Where you’ll find it: Upscale brasseries and cocktail bars with serious spirits programs stock Chartreuse, though not all will serve it hot. You may need to request it. Bars in the 10th and 11th arrondissements, where craft cocktail culture runs strong, are good bets. Alternatively, buy a bottle and make it at home—it keeps forever and works in dozens of cocktails.
Pro tip: If the bartender hesitates, suggest they treat it like a hot toddy: Chartreuse, hot water, honey, lemon. They’ll figure it out.
5. Cognac or Armagnac (Neat, with Coffee)

What it is: Grape brandies from southwestern France—cognac from the Cognac region, armagnac from Gascony. Both aged in oak, both smooth, both warming.
Why it works: The French don’t associate brandy exclusively with after-dinner digestifs. On cold terraces, a small glass of cognac or armagnac (particularly VSOP or older) provides slow-burning warmth and enough flavor complexity to occupy you through a long conversation. The ritual of cupping the glass to warm it slightly, then sipping slowly, matches the pace of winter café life. Pair it with espresso, and you’ve essentially ordered dessert in liquid form.
Where you’ll find it: Every brasserie has cognac; armagnac is slightly less universal but increasingly common. Look for recognizable names (Hennessy, Rémy Martin, Martell for cognac; Château de Laubade, Darroze for armagnac) or ask what the house pours. Expect €9-20 per glass, depending on age and brand.
Pro tip: Order a cognac “avec un café”—with a coffee on the side. This gives you options: sip them separately, pour the cognac into the coffee (café-calva style), or alternate between them.
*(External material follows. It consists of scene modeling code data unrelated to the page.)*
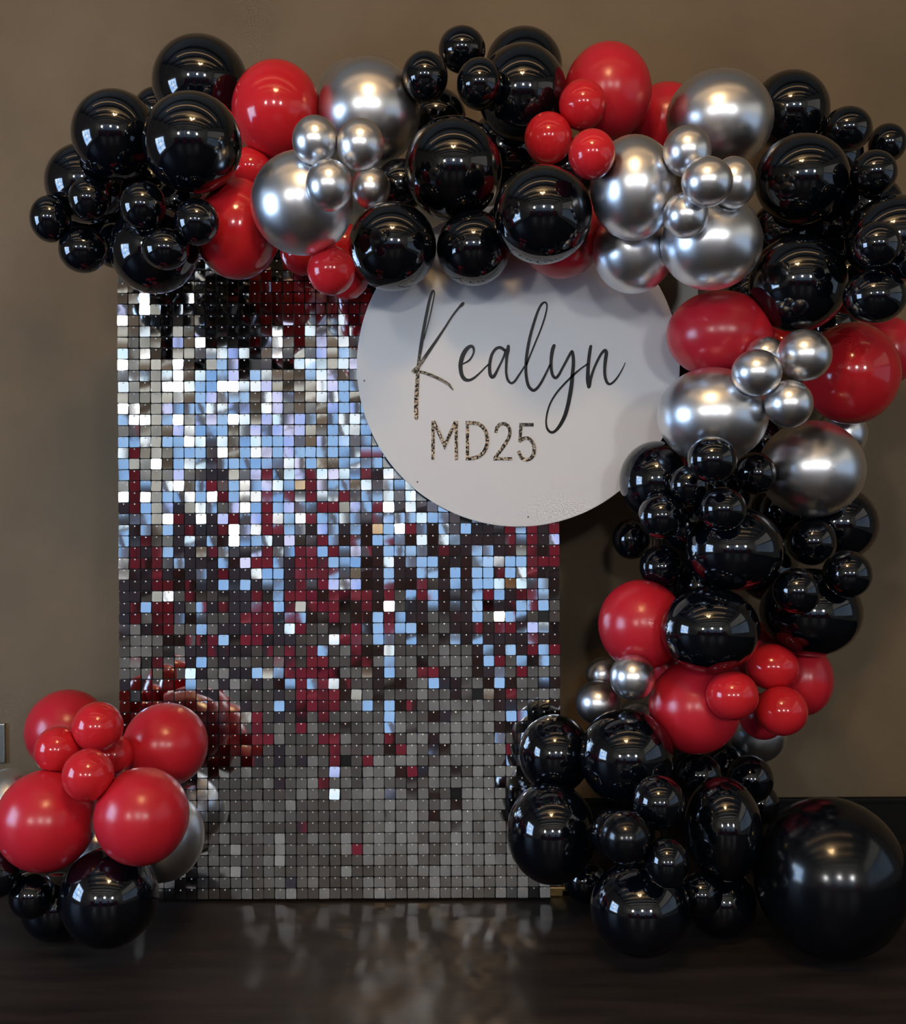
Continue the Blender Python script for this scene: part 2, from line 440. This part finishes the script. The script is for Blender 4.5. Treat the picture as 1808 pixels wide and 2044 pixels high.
def smooth_pts(pts, n=10):
    out = []
    P4 = [pts[0]] + list(pts) + [pts[-1]]
    for k in range(1, len(P4) - 2):
        p0, p1, p2, p3 = [np.array(q, float) for q in P4[k - 1:k + 3]]
        for s in range(n):
            t = s / n
            out.append(0.5 * ((2 * p1) + (-p0 + p2) * t + (2 * p0 - 5 * p1 + 4 * p2 - p3) * t * t + (-p0 + 3 * p1 - 3 * p2 + p3) * t ** 3))
    out.append(np.array(pts[-1], float))
    return out

def stroke(bm, pts, org, sc, smooth=True, round_cap=True, lift=0.0):
    p = smooth_pts(pts, 8) if smooth else [np.array(q, float) for q in pts]
    Q = []
    for q in p:
        w = at(org[0] + q[0] / sc, org[1] + q[1] / sc, SIGN_Y)
        Q.append((w.x - SIGN_C[0], w.z - SIGN_C[1], q[2] / sc * (SIGN_Y - CAM.y) / F_PX / 2 * (1.12 if smooth else 1.0)))
    n = len(Q); T = []
    for k in range(n):
        if smooth or k in (0, n - 1):
            a, b = Q[max(k - 1, 0)], Q[min(k + 1, n - 1)]
            t = np.array([b[0] - a[0], b[1] - a[1]]); T.append((t / (np.linalg.norm(t) + 1e-9), 1.0))
        else:
            a = np.array(Q[k][:2]) - np.array(Q[k - 1][:2]); b = np.array(Q[k + 1][:2]) - np.array(Q[k][:2])
            a = a / np.linalg.norm(a); b = b / np.linalg.norm(b); t = a + b; t /= np.linalg.norm(t)
            T.append((t, 1.0 / max(0.35, float(np.dot(t, a)))))
    L, Rr = [], []
    for (x, z, w), (t, mlt) in zip(Q, T):
        nx, nz = -t[1] * mlt, t[0] * mlt
        L.append((x + nx * w, z + nz * w)); Rr.append((x - nx * w, z - nz * w))
    def cap(q, t, sgn):
        x, z, w = q; out = []
        for k in range(1, 6):
            a = math.pi * k / 6
            c, s = math.cos(a), math.sin(a) * sgn
            out.append((x + (-t[1] * c + t[0] * s) * w, z + (t[0] * c + t[1] * s) * w))
        return out
    yf, yb = -0.0011 - lift, -0.0001
    def v(q, y): return bm.verts.new((q[0], y, q[1]))
    lf = [v(q, yf) for q in L]; rf = [v(q, yf) for q in Rr]; lb = [v(q, yb) for q in L]; rb = [v(q, yb) for q in Rr]
    for k in range(n - 1):
        bm.faces.new((lf[k], lf[k + 1], rf[k + 1], rf[k]))
        bm.faces.new((lf[k], lb[k], lb[k + 1], lf[k + 1])); bm.faces.new((rf[k], rf[k + 1], rb[k + 1], rb[k]))
    if round_cap:
        for (q, t, s, a, b, c, d) in ((Q[0], T[0][0], -1, lf[0], rf[0], lb[0], rb[0]), (Q[-1], T[-1][0], 1, lf[-1], rf[-1], lb[-1], rb[-1])):
            cc = cap(q, t, s)
            f = [v(k, yf) for k in cc]
            bm.faces.new([a] + f + [b])
    else:
        bm.faces.new((lf[0], rf[0], rb[0], lb[0])); bm.faces.new((lf[-1], lb[-1], rb[-1], rf[-1]))

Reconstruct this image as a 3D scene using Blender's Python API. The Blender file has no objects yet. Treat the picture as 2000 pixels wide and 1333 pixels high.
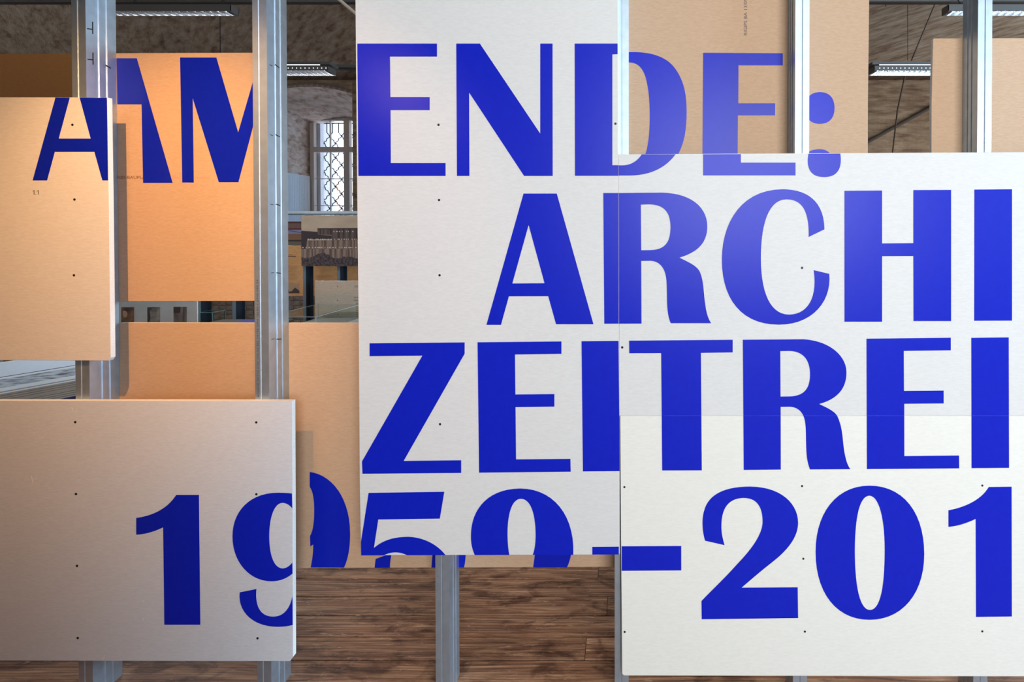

All three work.
The Winter Terrace Move
Parisian brasserie terraces in winter aren’t about suffering through the cold for ambiance—they’re about making the cold part of the experience. The heat lamps create little pockets of warmth, the blankets turn your seat into a cocoon, and the right drink turns dropping temperatures into something almost pleasant. These five drinks do the work: vin chaud for groups, grog for genuine cold, calvados for slow afternoons, Chartreuse for showing off, cognac for ending nights properly.
Pick your brasserie, claim your terrace table, order accordingly, and settle in. Winter terrace season runs longer than you think.